In 1990 was hij een van de eerste leiders van de CPP die zich verzette tegen de lijn van de leiding van de partij onder aanvoering van de in Utrecht in ballingschap levende Jose Maria Sison. De politieke meningsverschillen leidden er toe dat Kintanar en andere dissidenten in 1993 door de leiding van de CPP ter dood werden veroordeeld.
Tien jaar later werd hij overdag in Quezon-stad gedood. In een communiqué neemt de CPP de verantwoordelijk voor deze moord op zich en verklaart dat ook andere met name genoemde voormalige leden van de CPP hun straf niet zullen ontlopen.
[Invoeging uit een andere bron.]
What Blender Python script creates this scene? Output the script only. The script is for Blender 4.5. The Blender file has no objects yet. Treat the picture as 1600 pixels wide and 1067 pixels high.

Kintanar is niet het eerste slachtoffer van deze praktijken van de CPP. Verschillende andere voormalige militanten - vooral mensen die nu lid zijn van andere politieke organisaties, die voortgekomen zijn uit de crisis van de CPP - zijn hem voor gegaan. De CPP kan het duidelijk niet verkroppen dat ze haar dominante positie binnen Filippijns links heeft verloren nu er een brede en veelvormige linkse en revolutionaire beweging is ontstaan.
Deze gewelddadige afrekeningen schaden heel links in de Filippijnen en spelen uiteindelijk alleen maar rechts in de kaart, dat er op uit is om - onder het voorwendsel van de strijd tegen het internationale terrorisme - de Amerikaanse militaire aanwezigheid in met name het zuiden van de archipel op te voeren en de positie van het leger verder te versterken.
De SAP en de Vierde Internationale hebben - met vele andere organisaties - steeds de campagnes voor de verblijfsvergunning van Sison in Nederland ondersteund. En we hebben ons er tegen verzet dat de CPP op de Europese lijst van terroristische organisaties wordt geplaatst. Met even veel kracht roepen we nu de CPP op om deze schandalige praktijken te staken.